## LISTED ENTRIES
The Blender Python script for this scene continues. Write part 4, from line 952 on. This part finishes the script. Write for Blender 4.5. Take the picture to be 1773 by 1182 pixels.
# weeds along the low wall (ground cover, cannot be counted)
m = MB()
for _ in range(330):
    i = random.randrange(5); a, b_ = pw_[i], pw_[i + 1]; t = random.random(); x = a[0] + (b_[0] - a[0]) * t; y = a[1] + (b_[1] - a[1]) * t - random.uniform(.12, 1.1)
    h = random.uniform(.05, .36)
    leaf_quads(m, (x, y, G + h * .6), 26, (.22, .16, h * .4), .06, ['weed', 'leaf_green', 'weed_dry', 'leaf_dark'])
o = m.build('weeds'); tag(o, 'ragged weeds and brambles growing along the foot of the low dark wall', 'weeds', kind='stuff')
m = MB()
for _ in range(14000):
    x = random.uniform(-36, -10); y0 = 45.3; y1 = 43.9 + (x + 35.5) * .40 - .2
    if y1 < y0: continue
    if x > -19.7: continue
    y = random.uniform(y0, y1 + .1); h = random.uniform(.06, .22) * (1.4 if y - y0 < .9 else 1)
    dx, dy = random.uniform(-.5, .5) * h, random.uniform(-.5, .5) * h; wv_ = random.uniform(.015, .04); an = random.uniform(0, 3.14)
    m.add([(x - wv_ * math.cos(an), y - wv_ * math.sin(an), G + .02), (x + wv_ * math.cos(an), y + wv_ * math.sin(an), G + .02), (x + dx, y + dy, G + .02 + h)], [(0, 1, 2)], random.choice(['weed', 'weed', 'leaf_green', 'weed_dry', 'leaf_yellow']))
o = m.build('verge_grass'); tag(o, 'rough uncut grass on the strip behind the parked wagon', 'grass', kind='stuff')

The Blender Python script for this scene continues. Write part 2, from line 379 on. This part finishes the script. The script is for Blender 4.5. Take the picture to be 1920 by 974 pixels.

## GOAL
Return the listing above in full, character for character.

## TASK SOLUTION
The Blender Python script for this scene continues. Write part 4, from line 952 on. This part finishes the script. Write for Blender 4.5. Take the picture to be 1773 by 1182 pixels.
# weeds along the low wall (ground cover, cannot be counted)
m = MB()
for _ in range(330):
    i = random.randrange(5); a, b_ = pw_[i], pw_[i + 1]; t = random.random(); x = a[0] + (b_[0] - a[0]) * t; y = a[1] + (b_[1] - a[1]) * t - random.uniform(.12, 1.1)
    h = random.uniform(.05, .36)
    leaf_quads(m, (x, y, G + h * .6), 26, (.22, .16, h * .4), .06, ['weed', 'leaf_green', 'weed_dry', 'leaf_dark'])
o = m.build('weeds'); tag(o, 'ragged weeds and brambles growing along the foot of the low dark wall', 'weeds', kind='stuff')
m = MB()
for _ in range(14000):
    x = random.uniform(-36, -10); y0 = 45.3; y1 = 43.9 + (x + 35.5) * .40 - .2
    if y1 < y0: continue
    if x > -19.7: continue
    y = random.uniform(y0, y1 + .1); h = random.uniform(.06, .22) * (1.4 if y - y0 < .9 else 1)
    dx, dy = random.uniform(-.5, .5) * h, random.uniform(-.5, .5) * h; wv_ = random.uniform(.015, .04); an = random.uniform(0, 3.14)
    m.add([(x - wv_ * math.cos(an), y - wv_ * math.sin(an), G + .02), (x + wv_ * math.cos(an), y + wv_ * math.sin(an), G + .02), (x + dx, y + dy, G + .02 + h)], [(0, 1, 2)], random.choice(['weed', 'weed', 'leaf_green', 'weed_dry', 'leaf_yellow']))
o = m.build('verge_grass'); tag(o, 'rough uncut grass on the strip behind the parked wagon', 'grass', kind='stuff')

The Blender Python script for this scene continues. Write part 2, from line 379 on. This part finishes the script. The script is for Blender 4.5. Take the picture to be 1920 by 974 pixels.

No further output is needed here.